JPL DESCANSO - Deep Space Communications and Navigation Center of Excellence

The Square Kilometer Array: How Will You Use it for Communications and Navigation?

Presented by:
Dr. Dayton Jones and Michael Connally
Telecommunications Science and Engineering Division
Jet Propulsion Laboratory


Large arrays of antennas is the only technology that promises orders of magnitude improvement in sensitivity (G/T) at radio frequencies. Arrays are already used in the Deep Space Network (DSN), in Radio Astronomy (e.g., the Very Large Array (VLA)), and recently the SETI Institute began building an array of 360 antennas. The Radio Astronomy community has plans to build an array with a square kilometer of collecting area. The Square Kilometer Array (SKA) will provide over a hundred times the sensitivity of today's best single aperture telescopes, up to one hundred independent beams, and reception over a wide RF bandwidth. Radio Astronomers are motivated by the enormous potential such an array has for probing the farthest reaches and ancient history of the universe. But this array also has enormous potential when applied to deep space communications, navigation, and science currently done with the DSN. It could increase the data rate from spacecraft by a factor of 100 or more, provide new navigation observables, and vastly improve the quality of Radio Science and Planetary Radar observations. This breakthrough in tracking station performance could be exploited to support previously inconceivable science and mission concepts. The Square Kilometer Array will be built. How will you use it?


Dr. Dayton Jones

Dayton Jones received an M.S. in Scientific Instrumentation from UCSB in 1976 and an M.S. and Ph.D. in Astronomy from Cornell in 1981. He was a Research Fellow in the VLBI group at Caltech and an NRC Research Associate at JPL until joining the JPL staff in 1986. He is currently a Principal member of the technical staff in the Astronomical Measurements Group.
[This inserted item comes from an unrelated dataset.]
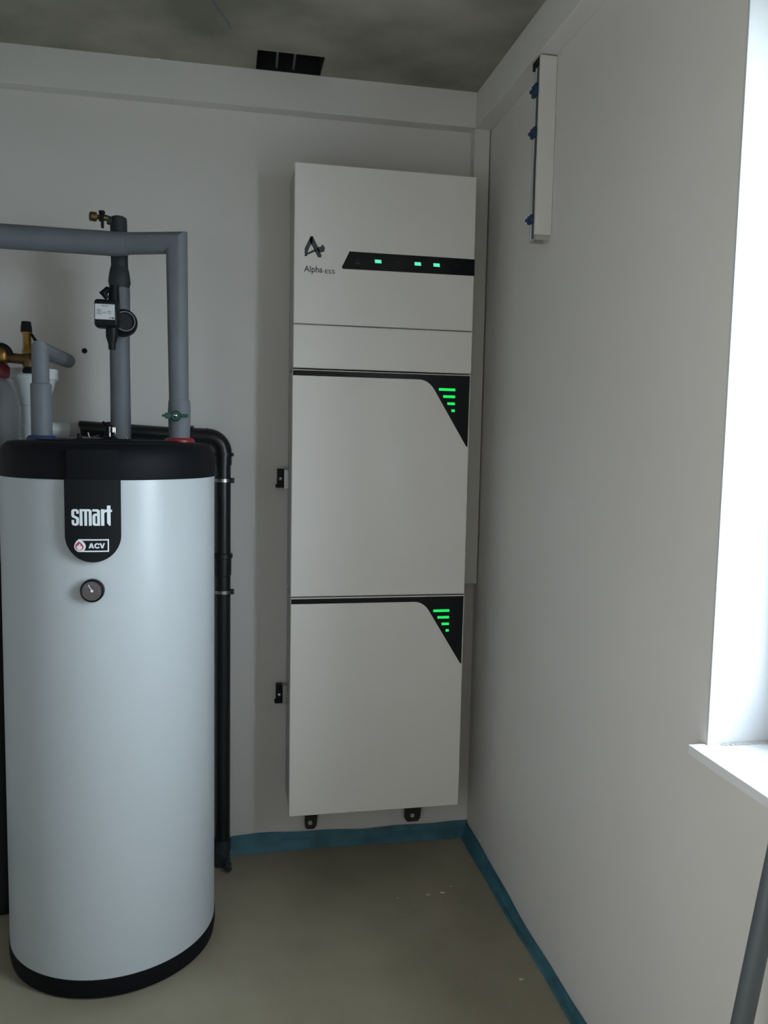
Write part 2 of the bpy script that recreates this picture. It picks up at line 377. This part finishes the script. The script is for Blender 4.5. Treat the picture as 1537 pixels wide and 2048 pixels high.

He is an author on over 150 papers in the scientific literature, most of which are based on applications of radio interferometry.

Michael Connally

Michael Connally received his BS in Physics from California State University, Sacramento in 1982. He received his M.S. in Electrical Engineering from the University of Southern California, Los Angeles, California, in 1993. Since 1982, he has been employed at the Jet Propulsion Laboratory in Pasadena California. Mr. Connally worked as telemetry system analyst for the Deep Space Network, he helped design and implement Radio Science experiments on the Voyager, Mars Observer, and Mars Global Surveyor projects. Currently he is the Science Services System Development Engineer for the Deep Space Mission System (DSMS).